The first one: the majority of our group felt from this morning's sessions that there was a real question of identifying what information is actually needed, and that that was a key issue. And then, once you have got that information, what are you actually going to do with it? One of the things that people talked about was information gaps, frames of analysis – so if you do look at statistics for how much water you need to produce a rice crop, you also need to take into consideration that it may have an alternating crop with it. So you may have a farmer that produces a rice crop and then, with the same stored soil moisture, produces a wheat crop as well. So thinking about developing frameworks for data collection and then interpretation of the collected data was one of the things we actually focused quite a lot on.

In terms of the potential of technology development, one of the things that we talked about was the social side of understanding technology development, and the potential social science, I guess – the problems on the people level – of actually taking up the technology such as the nanotubes and other processing requirements involved in desalinisation or water purification. So what are the health concerns, and what sort of information do we actually need to give to the consumers that may make it something that they might take up, keeping in mind the sorts of things that the social sciences have talked about this morning? What sorts of things do we need to do to build trust and not just say, 'This is good for you. Here you go'? So that was one thing that was raised as a fairly pertinent point.

One of the other acknowledged gaps was actually to keep working on the technology development involved in desalinisation, so we are developing alternatives to water resources – and making those technologies affordable, so spending the money to get them to up-scale and see how affordable and how efficient they are on a bigger scale.

We looked at some kind of assessment – and we said that it was important that this was multidisciplinary – of whether consumers are actually willing to pay more for water. People have said that they might be willing to, but we don't actually know. With lots of products – cars and electrical whitegoods were used as examples – people have been given the choice of more energy efficiency, or less impact on the environment, but often people will still go for the cheapest product. So I think some kind of assessment of whether that is a realistic outcome is quite important. One of the things that was said was that we need scientists to make sure that it is a fair assessment of what is going on; we need the social scientists to see whether it does make a difference. So can we interpret the data and say that yes, it will make a difference, and they will want to pay more?

The other thing, too, is whether there is an economic basis for our doing that.

Consumers need to be more educated about the consequence of their choices. People talked this morning about rice farming taking up, say – as a random figure – 8 megalitres per hectare, so maybe we shouldn't be doing it. But people, particularly urban dwellers, are making statements like that without considering what rice would actually cost if we didn't grow it in Australia at all and it was fully imported from overseas.

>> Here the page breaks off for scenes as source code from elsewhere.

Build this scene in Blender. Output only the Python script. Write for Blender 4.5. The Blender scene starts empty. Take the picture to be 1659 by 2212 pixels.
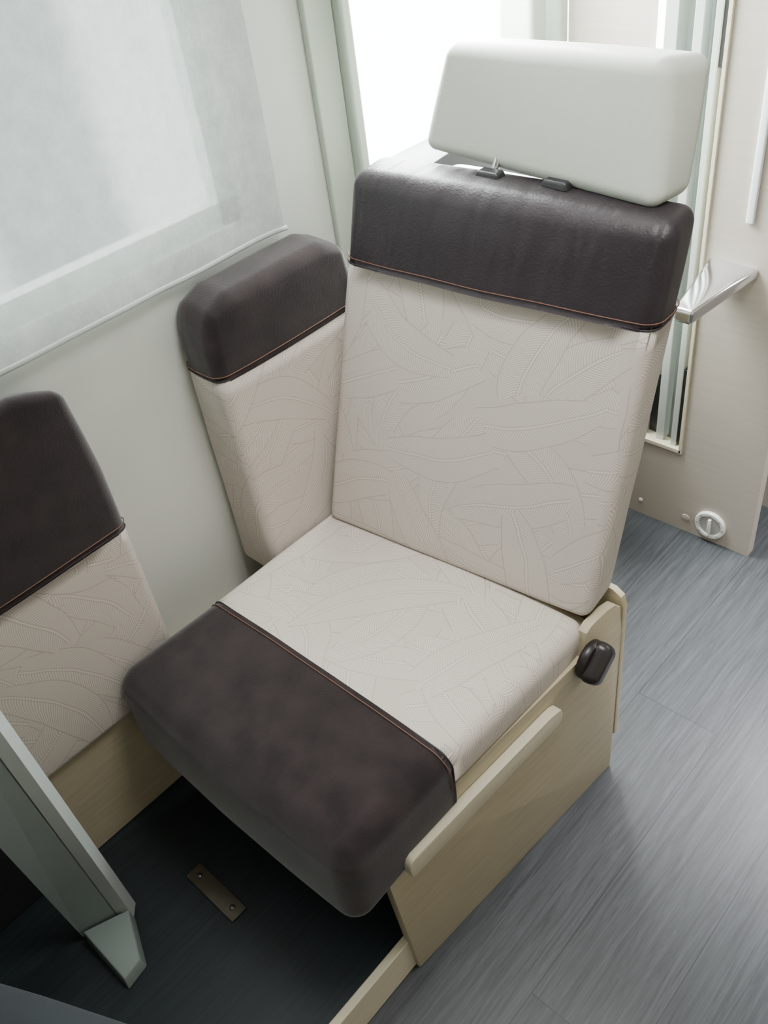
import bpy, bmesh, math, random
from mathutils import Vector, Matrix, noise
random.seed(4)
S=bpy.context.scene
C=S.collection
# ---------------------------------------------------------------- helpers
def V(*a): return Vector(a)
def link(o):
    C.objects.link(o); return o
def tag(o,label=None,cat=None,group=None,kind=None):
    if label: o['label']=label
    if cat: o['category']=cat
    if group: o['group']=group
    if kind: o['kind']=kind
    return o
ORG={}
def thing(name,loc,label,cat,group=None):
    o=bpy.data.objects.new(name,None); link(o); o.location=loc; o.empty_display_size=.05
    ORG[o.name]=Vector(loc)
    return tag(o,label,cat,group)
def obj(name,bm,mat,parent=None,smooth=True,autos=None,label=None):
    org=ORG[parent.name] if parent else None
    if parent is None:
        xs=[v.co.x for v in bm.verts]; ys=[v.co.y for v in bm.verts]; zs=[v.co.z for v in bm.verts]
        org=V((min(xs)+max(xs))/2,(min(ys)+max(ys))/2,min(zs))
    for v in bm.verts: v.co-=org
    me=bpy.data.meshes.new(name)
    bmesh.ops.recalc_face_normals(bm,faces=bm.faces)
    bm.to_mesh(me); bm.free()
    me.materials.append(mat)
    for p in me.polygons: p.use_smooth=smooth
    o=bpy.data.objects.new(name,me); link(o)
    if autos is not None:
        me.set_sharp_from_angle(angle=math.radians(autos))
    if parent is None: o.location=org
    else: o.parent=parent
    ORG[o.name]=org.copy()
    if label: o['label']=label
    return o
def struct(name,bm,mat,**k):
    o=obj(name,bm,mat,smooth=False,**k); o['kind']='structure'; return o
def box(bm,x0,x1,y0,y1,z0,z1,bev=0,seg=3):
    vs=[bm.verts.new((x,y,z)) for x in(x0,x1) for y in(y0,y1) for z in(z0,z1)]
    idx=[(0,1,3,2),(4,6,7,5),(0,4,5,1),(2,3,7,6),(0,2,6,4),(1,5,7,3)]
    fs=[bm.faces.new([vs[i] for i in f]) for f in idx]
    if bev:
        es=list({e for f in fs for e in f.edges})
        bmesh.ops.bevel(bm,geom=es,offset=bev,segments=seg,affect='EDGES',profile=.5)
    return vs
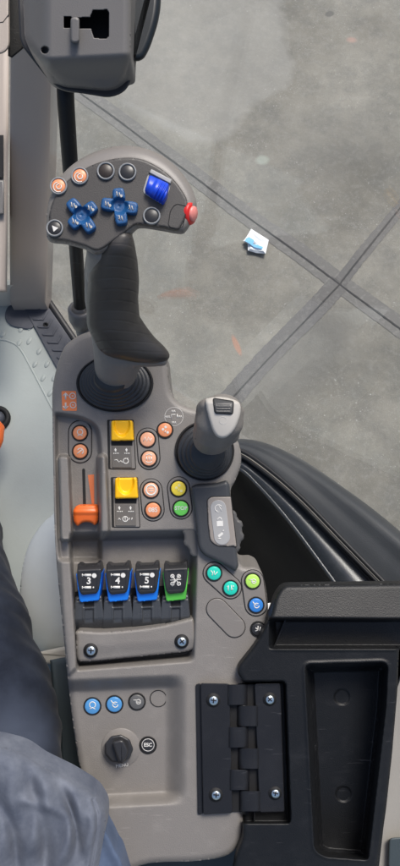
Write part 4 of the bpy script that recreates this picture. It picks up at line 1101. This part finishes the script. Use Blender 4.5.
# trim right of the box
o = thing('side_trim', 'beige grey cab side trim right of the black storage tray', 'trim', L(420, 760, -60))
b = B(); prism(b, rounded([(392, 655), (470, 655), (470, 930), (360, 930), (374, 866)], 4), -130, -60, 5); sharp(mk('trim_board', b, mat('beige trim', (.30, .285, .26, 1), .55, .2), o), 45)
b = B(); prism(b, rounded([(389, 838), (470, 832), (470, 930), (386, 930)], 4), -60, -50, 2); mk('dark_insert', b, TEALD, o)

# ------------------------------------------------------------------ hinge
HG = thing('hinge', 'black two leaf hinge with four bright screws joining console and tray', 'hinge', L(240, 750, 4))
def leaf(poly, h0, h1, nm, bev=1.2):
    b = B(); prism(b, rounded(poly, 2.6), h0, h1, min(bev, .9)); return sharp(mk(nm, b, HINGE, HG), 40)
leaf([(195.5, 684), (201.5, 683), (203.5, 814), (197.8, 815)], -2, 3.5, 'bevel_edge', 1.5)
ll = leaf([(200.5, 683), (229.4, 683.5), (232.6, 812.8), (203.2, 814.6)], -2, 8, 'hinge_leaf')
rl = leaf([(254.5, 683.5), (280.5, 683), (284.6, 812), (259.5, 812.5)], -6, 7.5, 'hinge_leaf')
for k in range(6):
    t = k / 6; y0 = 684.6 + 21.3 * k; y1 = y0 + 20.2; sx = .024 * (y0 - 684)
    left = k % 2 == 0
    xa, xb = (226, 247.5) if left else (236.5, 259)
    b = B(); V = []; F = []; n = 12
    prof = []
    xa += sx; xb += sx
    for j in range(n + 1):
        u = j / n
        x = xa + (xb - xa) * u
        uu = u if left else 1 - u; bulge = .62 + .38 * ss(0, .3, uu) if uu < .42 else math.sqrt(max(0, 1 - ((uu - .42) / .58) ** 2))
        prof.append((x, 2.5 + 8.5 * bulge if (0 < j < n) else 2.5))
    P = [(x, hh) for x, hh in prof]
    for y in (y0, y1):
        for x, hh in P: V.append(L(x, y, hh))
        V.append(L(xb, y, -8)); V.append(L(xa, y, -8))
    m = n + 3
    for j in range(m): F.append((j, (j + 1) % m, m + (j + 1) % m, m + j))
    F.append(tuple(range(m))[::-1]); F.append(tuple(range(m, 2 * m)))
    b.add(V, F); sharp(mk('knuckle', b, HINGE, HG), 40)
b = B(); prism(b, [(228, 684.5), (256, 684.5), (261, 812), (232, 812)], -9, 2.2, 0); mk('hinge_gap', b, GAP, HG)
b = B(); tube(b, [L(242, 684.2, 3), L(246, 812.5, 3)], 4.2, 14); mk('hinge_pin', b, HINGE, HG)
screw(213.6, 700.4, 8.0, 4.6, HG); screw(216.2, 795, 8.0, 4.6, HG); screw(270, 699.4, 7.5, 4.4, HG); screw(275.6, 793.4, 7.5, 4.4, HG)

# small white clip between console and tray
b = B(); prism(b, rounded([(264, 604), (275, 602), (274, 616), (266, 618)], 1.5), -60, -52, 1); tag(mk('white_clip', b, PAPER), 'small white clip showing between the console lobe and the tray', 'clip')

# ------------------------------------------------------------------ pedestal behind the console
o = thing('seat_pedestal', 'rounded light grey cover low down behind the console left edge', 'pedestal', LP(55, 600, FLOOR))
PO = catmull([(70, 508), (52, 515), (36, 532), (25, 556), (20, 590), (22, 622), (34, 645), (52, 656), (90, 660), (150, 640), (150, 520)], 5)
def Hpd(X, Y, d): return -230 + edge(d, 34) * 1.0
b = B(); relief(b, PO, Hpd, .9, -420); mk('cover', b, PEDM, o)
b = B(); prism(b, rounded([(38, 652), (66, 646), (120, 650), (120, 664), (44, 664)], 4), -240, -215, 4); mk('white_edge', b, CREAM, o)
b = B(); prism(b, [(50, 660), (150, 640), (250, 700), (260, 930), (40, 930), (58, 760)], -300, -110, 6)
sharp(mk('seat_base', b, TEALD, o, 'dark teal base panel'), 40)

# ------------------------------------------------------------------ operator
P = thing('person', 'seated operator in navy trousers and a faded blue grey jacket hem', 'person', LP(-40, 560, FLOOR))
def leg():
    st = catmull([(-60, 1000, -15, 100), (-42, 900, -25, 92), (-24, 820, -38, 82), (-8, 760, -55, 69), (-12, 712, -80, 66), (-28, 660, -130, 64), (-42, 610, -200, 60), (-54, 560, -290, 56), (-60, 520, -380, 54), (-62, 500, -430, 52)], 14, False)
    V = []; F = []; n = 72; pts = [Vector(L(p[0], p[1], p[2])) for p in st]
    for i, p in enumerate(pts):
        t = (pts[min(i + 1, len(pts) - 1)] - pts[max(i - 1, 0)]).normalized(); u = t.cross(Vector((0, 0, 1)))
        if u.length < .05: u = Vector((1, 0, 0))
        u.normalize(); w = u.cross(t); r0 = st[i][3] * (D - st[i][2]) / D
        for j in range(n):
            a = 2 * math.pi * j / n
            f = 1 + .022 * math.sin(3 * a + i * .28) + .02 * math.sin(i * .45 + 2 * a) + .014 * math.sin(i * .95 - 5 * a) + .024 * (1 - abs(math.sin(i * .42 + 1.3 * math.sin(a * 2 + i * .2)))) ** 4 - .03 * (1 - abs(math.sin(i * .31 + 1.8 * a))) ** 5
            V.append(tuple(p + (u * math.cos(a) + w * math.sin(a)) * r0 * f))
    for i in range(len(pts) - 1):
        for j in range(n): F.append((i * n + j, i * n + (j + 1) % n, (i + 1) * n + (j + 1) % n, (i + 1) * n + j))
    F.append(tuple(range(n))[::-1]); F.append(tuple((len(pts) - 1) * n + j for j in range(n)))
    return B().add(V, F)
kn_ = mk('trouser_leg', leg(), DENIM, P)
nt = DENIM.node_tree; N = nt.nodes; K = nt.links; PB = N['Principled BSDF']; src = PB.inputs['Base Color'].links[0].from_socket
kc = (Vector(L(18, 742, 0)) - BASE[P.name]) * .001
tcx = N.new('ShaderNodeTexCoord'); nn_ = N.new('ShaderNodeTexNoise'); nn_.inputs['Scale'].default_value = 16; K.new(tcx.outputs['Object'], nn_.inputs['Vector'])
va = N.new('ShaderNodeVectorMath'); va.operation = 'MULTIPLY_ADD'; va.inputs[1].default_value = (.03, .03, .03); K.new(nn_.outputs['Color'], va.inputs[0]); K.new(tcx.outputs['Object'], va.inputs[2])
vd = N.new('ShaderNodeVectorMath'); vd.operation = 'DISTANCE'; vd.inputs[1].default_value = tuple(kc + Vector((.015, .015, .015))); K.new(va.outputs[0], vd.inputs[0])
mr = N.new('ShaderNodeMapRange'); mr.inputs['From Min'].default_value = .062; mr.inputs['From Max'].default_value = .02; mr.inputs['To Max'].default_value = .7; K.new(vd.outputs['Value'], mr.inputs['Value'])
mk_ = N.new('ShaderNodeMix'); mk_.data_type = 'RGBA'; mk_.inputs['B'].default_value = (.055, .068, .10, 1); K.new(src, mk_.inputs['A']); K.new(mr.outputs['Result'], mk_.inputs['Factor']); K.new(mk_.outputs['Result'], PB.inputs['Base Color'])  # paler knee: sunlight on the cloth, mixed into its base colour
JO = catmull([(-160, 720), (-60, 738), (-8, 745), (20, 752), (46, 768), (70, 780), (88, 790), (98.5, 801), (104.5, 813), (105, 828), (101.5, 848), (98, 870), (90, 930), (80, 1010), (-160, 1010)], 5)
HEMP = np.array([(93, 800), (97.5, 814), (97.5, 828), (94, 848), (90, 870), (82, 930)])
def Hj(X, Y, d):
    h = 52 + edge(d, 22) * 1.1
    for (ax, ay), (bx, by), w_, am in (((78, 800), (58, 866), 9, 6), ((60, 785), (80, 850), 6, -4.5), ((44, 775), (30, 850), 11, 7), ((30, 775), (46, 866), 7, -5), ((12, 760), (-6, 866), 13, 7), ((90, 812), (84, 850), 5, 3), ((68, 800), (74, 850), 4, -3.5), ((0, 800), (18, 866), 6, -4), ((20, 800), (60, 812), 6, 3)):
        ex, ey = bx - ax, by - ay; t = np.clip(((X - ax) * ex + (Y - ay) * ey) / (ex * ex + ey * ey), -.2, 1.4)
        bend = 4 * np.sin(t * 3.1); q = np.hypot(X - ax - ex * t - bend, Y - ay - ey * t)
        h = h + 1.7 * am * np.exp(-(q / w_) ** 2) * ss(-.2, .25, t) * ss(1.4, .8, t)
    h = h + 2.5 * nz(X, Y * .6, 60, 3)
    q = np.full(X.shape, 1e9)
    for i in range(len(HEMP) - 1):
        a, c = HEMP[i], HEMP[i + 1]; e = c - a; t = np.clip(((X - a[0]) * e[0] + (Y - a[1]) * e[1]) / (e @ e), 0, 1)
        q = np.minimum(q, np.hypot(X - a[0] - e[0] * t, Y - a[1] - e[1] * t))
    h = h - 2.4 * ss(2.2, .6, q) + 1.0 * ss(7, 3, q)
    return h
b = B(); relief(b, JO, Hj, .9, 10); mk('jacket', b, SHIRT, P)
b = B(); relief(b, catmull([(60, 830), (98, 824), (107, 834), (115, 850), (123, 867), (138, 930), (120, 1010), (40, 1010)], 5), lambda X, Y, d: 32 + edge(d, 12) + 3 * np.sin((X - .5 * Y) * .22), 1.2, 0); mk('jacket_lining', b, LINING, P)

# ------------------------------------------------------------------ camera and light
cam = bpy.data.cameras.new('Camera'); co = bpy.data.objects.new('Camera', cam); link(co)
co.location = M @ Vector((0, 0, D * .001)); co.rotation_euler = (TH, 0, 0)
cam.sensor_fit = 'VERTICAL'; cam.sensor_height = 36; cam.lens = 36 * D / 866.0
cam.clip_start = .02; cam.clip_end = 500
S.camera = co
EL, AZ = math.radians(60), math.radians(28)     # sun ahead and a little to the right
sd = Vector((math.sin(AZ) * math.cos(EL), math.cos(AZ) * math.cos(EL), math.sin(EL)))
sl = bpy.data.lights.new('Sun', 'SUN'); sl.energy = 1.5; sl.angle = math.radians(20); sl.color = (1, .96, .9)
so2 = bpy.data.objects.new('Sun', sl); link(so2); so2.rotation_euler = sd.to_track_quat('Z', 'Y').to_euler(); so2.location = (0, 0, 5)
w = bpy.data.worlds.new('World'); S.world = w; w.use_nodes = True; N = w.node_tree.nodes; K = w.node_tree.links
sk = N.new('ShaderNodeTexSky'); sk.sky_type = 'NISHITA'; sk.sun_disc = False; sk.sun_elevation = EL; sk.sun_rotation = AZ; sk.air_density = 1.0; sk.dust_density = 4.0; sk.ozone_density = 1.0
K.new(sk.outputs['Color'], N['Background'].inputs['Color']); N['Background'].inputs['Strength'].default_value = .062
S.view_settings.view_transform = 'Standard'; S.view_settings.look = 'None'; S.view_settings.gamma = 1; S.view_settings.exposure = 1.2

So I think that in this discussion of choices that consumers are making, and whether they are willing to pay more for their water or for the products they buy, they do need to have some understanding of the consequences of not growing barley in Australia, or not growing rice, and those sorts of things. People need to be more informed, or at least given access to information about making those sorts of decisions.

In regard to this morning's discussion about whether using stored soil moisture is a viable option or not: to explore that, and see in a model system whether you can do it. What is the long-term end product? Does it only last for one year, and then for the subsequent five years or ten years you have wrecked the soil? So some research in that area was raised as being quite a viable thing, to see whether that did have potential – and one of the things was that often with these sorts of things there are many competing targets, so work should be on a broad scale rather than having a single focus.

There needs to be some assessment of climate change impacts on water availability and water use in Australia for the future, because a lot of other countries, particularly the United States and some in Europe, are starting to model plant-water relations in terms of climate change impacts. There is work being done in Australia, but it is an area that definitely needs a lot more focus on it, and it is going to be become more and more pertinent.

Other points were getting people to understand what we do actually get for our water, giving people more information and better tools to process information, and the need for multi-themed approaches to this: scientific, social science and economic, so people get the full picture.

The next point was community and cultural values of water: assessing things like the effect of controlling water-use behaviour on reduction in water use. Our group had quite a significant discussion about the fact that, for example, Adelaide has imposed water restrictions where you can only water your garden for three days a week, but that doesn't necessarily mean people are using less water. They could be having longer showers, they could be irrigating their gardens on those days for an extra four hours just because they're so panicked that. 'It's going to be hot tomorrow, and I can't water my garden.' So we need some assessment of whether city-level controls of water use are effective tools in reducing water use, and maybe some kind of incentive scheme where people get choices that they can make, and what they are going to reduce their water use in.

There was some discussion about the urban/rural divide, in terms of water relations and awareness of water shortages. There is quite a dissociation between the food actually produced from the water applied in agricultural systems and urban people's view of what actually is happening. So people often say, 'Oh, they should be using water more efficiently,' but that agricultural system might be using water as efficiently as it can but it still may need 3 megalitres per hectare because that is how much you need to grow a field of wheat. People need to be quite aware of how efficient the system is, and not just say that because agriculture is using 70 per cent of our water, it all must be inefficient and we should stop doing it.

We talked about the real cost of food. Also, there are quite a few cultural and social issues to do with Australia being self-sufficient, and producing our own fruit and vegies. There are a lot of social issues as well that we thought aren't really that well highlighted in research or just in general social science. (I might be very ignorant in saying that, but I will just put it out there.) The last point – and we only briefly touched on this – was identifying areas of improving irrigation efficiencies in agriculture. I know that there are people doing that, but a broader-scale focused approach on saving water in irrigated agriculture, it was said, could play quite an important role in reducing the percentage of water that agriculture uses.